Contributors

Of Employment and Deployment

By Dirk Olin
 
The global workplace is at an inflection point. We know this from the streets of Europe (especially Athens) and the highways of America (Slow—Wall Street Occupiers Crossing).
 
 
The transformation is no less profound than the shift from field to factory during the industrial revolution, according to Alison Maitland, co-author with Peter Thomas of Future Work. A former journalist with the Financial Times, Maitland directs The Conference Board’s Council for Diversity in Business, and she is a senior visiting fellow in faculty management at Cass Business School in London. Translation: She knows whereof she speaks.
 
 
Nor is she alone. Her views were echoed—and amplified in an even more epochal way—by Lynda Gratton during our recent HRO Today Europe Summit. (We convened in Barcelona, surrounded by yet another country rent with socio-economic upheaval, which an unemployment rate north of 20 percent will tend to cause). Gratton, a professor of management practice at London Business School, is most recently the author of The Shift: The Future of Work Is Already Here. Like Maitland, she sees enormous pressures—and potential—at play in behavioral economics during the coming years.
 
 
Although the two academics pull at separate empirical threads, they are in accord on a central reality. Whether one’s sympathies lie with the likes of the Tea Partiers, the Occupiers, or neither, we ignore them at our peril. Their vehemence, if not their prescriptions, must be heard. Their shared sensibility is borne of rapid, and accelerating, socioeconomic change. And, pace Einstein’s definition of insanity (“doing the same thing over and over again and expecting different results”), we would be out of our minds to maintain our old ways in the face of such demographic temblors. Think whistling and a graveyard.
 
 
The consensus of workplace managers worldwide from recent surveys is clear. Women are on rapid ascent in business. Fully six out of 10 college graduates are female in much of the world—and, yes, that includes the Persian Gulf region. They already constitute more than half the work force in many countries and companies. This carries many positive implications, but it undeniably will create pressures for a more flexible workplace.
 
 
Broader demographic developments are also at play. We are living longer, of course, which is good news if you’re interested in knowing your great-grandchildren.
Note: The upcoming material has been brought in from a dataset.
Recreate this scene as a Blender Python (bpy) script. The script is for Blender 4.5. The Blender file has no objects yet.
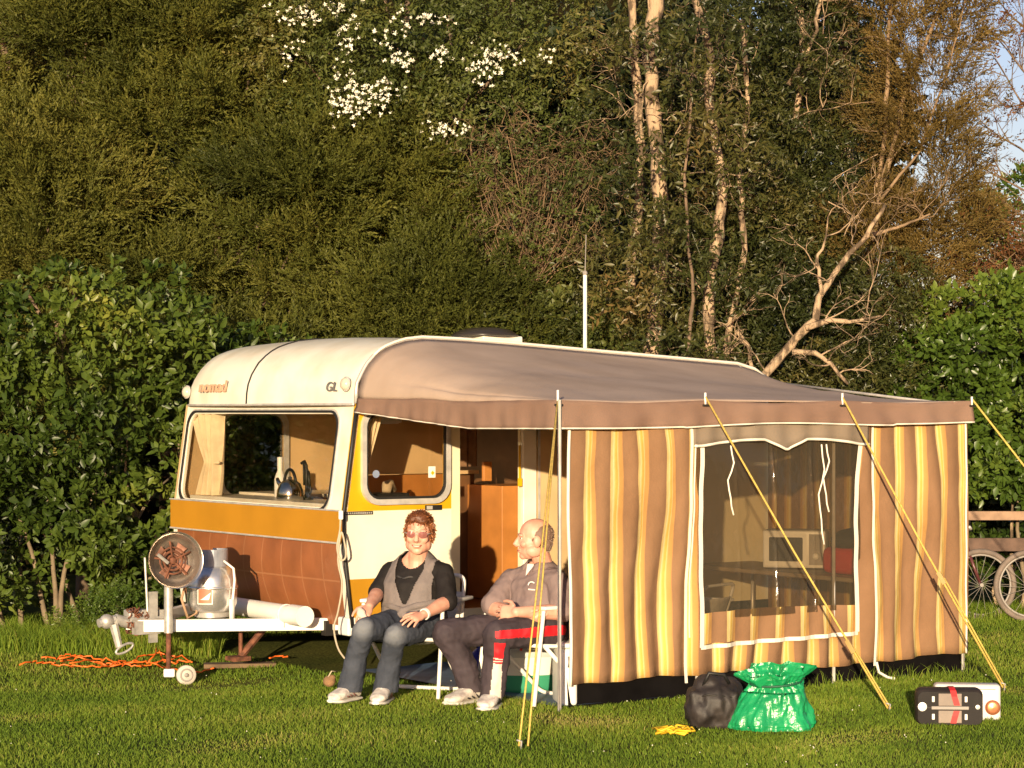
import bpy, bmesh, math, random
import numpy as np
from mathutils import Vector, Matrix, Euler, noise as mnoise
random.seed(7)
RNG = np.random.default_rng(11)
R = math.radians
scene = bpy.context.scene
COL = scene.collection

# ------------------------------------------------------------------ frame of the pitch
F_PX, CX, HZ, H = 2260.0, 512.0, 412.0, 1.7
TH = R(34.6)
LX = Vector((math.cos(TH), math.sin(TH), 0))      # along the caravan
WX = Vector((-math.sin(TH), math.cos(TH), 0))     # across the caravan, away from the awning
C0 = Vector((-1.1069506, 14.8497197, 0))          # front near-side corner of the caravan
DEP = 2.43                                        # depth of the awning
CAMP = Vector((0, 0, H))

def ray(px, py): return Vector(((px - CX) / F_PX, 1.0, (HZ - py) / F_PX))
def w(px, py, D): return CAMP + ray(px, py) * D           # world point at distance D
def loc(p):                                               # world -> caravan frame
    d = p - C0
    return Vector((d.dot(LX), d.dot(WX), p.z))
def wl(x, y, z=0.0): 
    v = C0 + LX * x + WX * y
    return Vector((v.x, v.y, z))
def onp(px, py, p0, n):                                   # caravan-frame point on a plane given in that frame
    o = loc(CAMP); r = ray(px, py)
    d = Vector((r.dot(LX), r.dot(WX), r.z))
    t = (Vector(p0) - o).dot(Vector(n)) / d.dot(Vector(n))
    return o + d * t
def ony(px, py, y): return onp(px, py, (0, y, 0), (0, 1, 0))
def onx(px, py, x): return onp(px, py, (x, 0, 0), (1, 0, 0))
def ong(px, py): 
    r = ray(px, py); return CAMP + r * (-H / r.z)

# ------------------------------------------------------------------ objects
def tag(o, label=None, cat=None, group=None, kind=None):
    if label: o['label'] = label
    if cat: o['category'] = cat
    if group: o['group'] = group
    if kind: o['kind'] = kind
    return o

def thing(name, label, cat, at=(0, 0, 0), rotz=0.0, group=None):
    o = bpy.data.objects.new(name, None)
    o.empty_display_size = 0.2
    COL.objects.link(o)
    o.location = at
    o.rotation_euler = (0, 0, rotz)
    return tag(o, label, cat, group)

def copy_thing(o, at, rotz, label, group=None):
    c = o.copy(); COL.objects.link(c)
    c.location = at; c.rotation_euler = (0, 0, rotz)
    c['label'] = label
    if group: c['group'] = group
    def rec(src, dst):
        for ch in src.children:
            d = ch.copy(); COL.objects.link(d); d.parent = dst
            rec(ch, d)
    rec(o, c)
    return c

class MB:
    """collects shapes, links them as one mesh object"""
    def __init__(s): s.v = []; s.f = []; s.m = []; s.uv = None
    def add(s, vs, fs, m=0):
        b = len(s.v)
        s.v += [tuple(p) for p in vs]
        s.f += [tuple(i + b for i in f) for f in fs]
        s.m += [m] * len(fs)
        return b
    def box(s, c, d, rot=None, m=0, bev=0.0):
        x, y, z = d[0] / 2, d[1] / 2, d[2] / 2
        if bev <= 0:
            vs = [Vector(p) for p in ((-x,-y,-z),(x,-y,-z),(x,y,-z),(-x,y,-z),(-x,-y,z),(x,-y,z),(x,y,z),(-x,y,z))]
            fs = [(0,3,2,1),(4,5,6,7),(0,1,5,4),(1,2,6,5),(2,3,7,6),(3,0,4,7)]
        else:
            bm = bmesh.new(); bmesh.ops.create_cube(bm, size=1)
            for v in bm.verts: v.co = Vector((v.co.x * d[0], v.co.y * d[1], v.co.z * d[2]))
            bmesh.ops.bevel(bm, geom=bm.edges[:], offset=bev, segments=3, affect='EDGES', profile=0.5)
            bm.verts.index_update()
            vs = [v.co.copy() for v in bm.verts]; fs = [tuple(v.index for v in f.verts) for f in bm.faces]
            bm.free()
        M = Matrix.Identity(3) if rot is None else (rot if isinstance(rot, Matrix) else Euler(rot).to_matrix())
        s.add([M @ v + Vector(c) for v in vs], fs, m)
        return s
    def tube(s, pts, r, n=8, m=0, cap=True, closed=False, flat=1.0):
        pts = [Vector(p) for p in pts]
        k = len(pts)
        rs = [r] * k if isinstance(r, (int, float)) else list(r)
        vs = []; up = None
        for i, p in enumerate(pts):
            if closed: t = pts[(i + 1) % k] - pts[i - 1]
            else: t = pts[min(i + 1, k - 1)] - pts[max(i - 1, 0)]
            if t.length < 1e-9: t = Vector((0, 0, 1))
            t.normalize()
            if up is None:
                a = Vector((0, 0, 1)) if abs(t.z) < 0.9 else Vector((1, 0, 0))
                up = (a - t * a.dot(t)).normalized()
            else:
                up = up - t * up.dot(t)
                up = up.normalized() if up.length > 1e-6 else t.orthogonal().normalized()
            sd = t.cross(up)
            for j in range(n):
                a = 2 * math.pi * j / n
                vs.append(p + (sd * math.cos(a) + up * math.sin(a) * flat) * rs[i])
        fs = []
        for i in range(k if closed else k - 1):
            for j in range(n):
                a, b = i * n + j, i * n + (j + 1) % n
                c, d = ((i + 1) % k) * n + (j + 1) % n, ((i + 1) % k) * n + j
                fs.append((a, b, c, d))
        if cap and not closed:
            fs.append(tuple(range(n))[::-1]); fs.append(tuple((k - 1) * n + j for j in range(n)))
        s.add(vs, fs, m)
        return s
    def lathe(s, prof, at=(0, 0, 0), axis=(0, 0, 1), n=28, m=0):
        q = Vector((0, 0, 1)).rotation_difference(Vector(axis).normalized()).to_matrix()
        vs = []; fs = []
        for (r, z) in prof:
            for j in range(n):
                a = 2 * math.pi * j / n
                vs.append(q @ Vector((r * math.cos(a), r * math.sin(a), z)) + Vector(at))
        for i in range(len(prof) - 1):
            for j in range(n):
                fs.append((i * n + j, i * n + (j + 1) % n, (i + 1) * n + (j + 1) % n, (i + 1) * n + j))
        if prof[0][0] > 1e-4: fs.append(tuple(range(n))[::-1])
        if prof[-1][0] > 1e-4: fs.append(tuple((len(prof) - 1) * n + j for j in range(n)))
        s.add(vs, fs, m)
        return s
    def ball(s, c, r, nu=14, nv=10, m=0, M=None):
        r = (r, r, r) if isinstance(r, (int, float)) else r
        vs = []; fs = []
        for i in range(nv + 1):
            ph = math.pi * i / nv
            for j in range(nu):
                a = 2 * math.pi * j / nu
                p = Vector((r[0] * math.sin(ph) * math.cos(a), r[1] * math.sin(ph) * math.sin(a), r[2] * math.cos(ph)))
                if M is not None: p = M @ p
                vs.append(p + Vector(c))
        for i in range(nv):
            for j in range(nu):
                fs.append((i * nu + j, (i + 1) * nu + j, (i + 1) * nu + (j + 1) % nu, i * nu + (j + 1) % nu))
        s.add(vs, fs, m)
        return s
    def grid(s, fn, nu, nv, m=0, uvfn=None, skip=None):
        """fn(u,v) with u,v in 0..1"""
        vs = [fn(i / nu, j / nv) for j in range(nv + 1) for i in range(nu + 1)]
        fs = []
        for j in range(nv):
            for i in range(nu):
                if skip and skip((i + .5) / nu, (j + .5) / nv): continue
                a = j * (nu + 1) + i
                fs.append((a, a + 1, a + nu + 2, a + nu + 1))
        b = s.add(vs, fs, m)
        if uvfn:
            if s.uv is None: s.uv = {}
            q = 0
            for j in range(nv + 1):
                for i in range(nu + 1):
                    s.uv[b + q] = uvfn(i / nu, j / nv); q += 1
        return s
    def ring(s, outer, holes, fmap, t, m=0):
        """flat panel with holes: 2D loops, fmap(u,v,w) -> point, w from 0 to t"""
        bm = bmesh.new(); loops = []
        for lp in [outer] + list(holes):
            vv = [bm.verts.new((p[0], p[1], 0)) for p in lp]
            for i in range(len(vv)): bm.edges.new((vv[i], vv[(i + 1) % len(vv)]))
            loops.append(len(vv))
        bm.verts.index_update()
        bmesh.ops.triangle_fill(bm, use_beauty=True, use_dissolve=False, edges=bm.edges[:], normal=(0, 0, 1))
        bm.verts.index_update()
        co = [v.co.copy() for v in bm.verts]
        fs = [tuple(v.index for v in f.verts) for f in bm.faces]
        bm.free(); n = len(co)
        vs = [fmap(c.x, c.y, 0.0) for c in co] + [fmap(c.x, c.y, t) for c in co]
        ff = [f for f in fs] + [tuple(i + n for i in f[::-1]) for f in fs]
        b = 0
        for k in loops:
            for i in range(k):
                a, c = b + i, b + (i + 1) % k
                ff.append((a, a + n, c + n, c))
            b += k
        s.add(vs, ff, m)
        return s
    def build(s, name, mats, parent=None, smooth=False, angle=None, recalc=True, off=None):
        me = bpy.data.meshes.new(name)
        vv = s.v if off is None else [(p[0] - off[0], p[1] - off[1], p[2] - off[2]) for p in s.v]
        me.from_pydata(vv, [], s.f)
        if not isinstance(mats, (list, tuple)): mats = [mats]
        for mt in mats: me.materials.append(mt)
        if len(mats) > 1: me.polygons.foreach_set('material_index', s.m)
        if s.uv is not None:
            ul = me.uv_layers.new(name='UVMap')
            for lp in me.loops:
                ul.data[lp.index].uv = s.uv.get(lp.vertex_index, (0, 0))
        if recalc:
            bm = bmesh.new(); bm.from_mesh(me)
            bmesh.ops.recalc_face_normals(bm, faces=bm.faces[:])
            bm.to_mesh(me); bm.free()
        if smooth:
            me.polygons.foreach_set('use_smooth', [True] * len(me.polygons))
            if angle is not None: me.set_sharp_from_angle(angle=R(angle))
        me.update()
        o = bpy.data.objects.new(name, me); COL.objects.link(o)
        if parent is not None: o.parent = parent
        return o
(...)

But that has huge implications for everything from employment rates to the sustainability of pension regimes. Gratton cites a “100-year-old McDonald’s worker” whom she recently heard about from that company’s HR director. While that’s surely unrepresentative, the reality of a four-generation workforce (boomers, x’s, y’s, millenials) is truly upon us.
 
 
Rather than fear mongering, Maitland sees huge potential upsides in all of this. Yes, surveys show increasing disengagement and stress among workers who feel alienated (calling Mr. Marx) but who express a preference for time over money. That offers enlightened managers the opportunity to reduce costs, increase service coverage through staggered shifts, minimize the risk of loss during workplace disruptions, cut absenteeism and turnover by heightening engagement, and generally improving morale by rewarding results over presenteeism.
 
 
Pie in the sky? Maitland cites Unilever, The Gap, BT, and others as among big employers who have recently enjoyed huge gains in productivity from telecommuting pilot projects. The paradigm is shifting, in essence, from employment to deployment.
 
 
A big challenge, of course, lies in differences between, say, knowledge workers and blue collar workers. You can’t very well assemble an automobile chassis in your living room. So broad principles must guide strategic plans, for which Maitland has coined the acronym TRUST (trusting your workers, rewarding output not hours, understanding the business case, starting at the top with that elusive c-suite buy-in, and treating individuals not a collective).
 
 
Change is scary. That is why so many are in the streets. The social contract is being redrawn, and it’s not even clear who owns the pen and paper. That said, one thing is clear. As social media combines with the realities of climate change and the commensurate re-pricing of carbon, fewer and fewer of our children will be driving long commutes to factories or office parks.
 
 
Which is why I count at least two blessings when I think of my own children. They’re both girls. And they won’t hit the job market for another eight or nine years.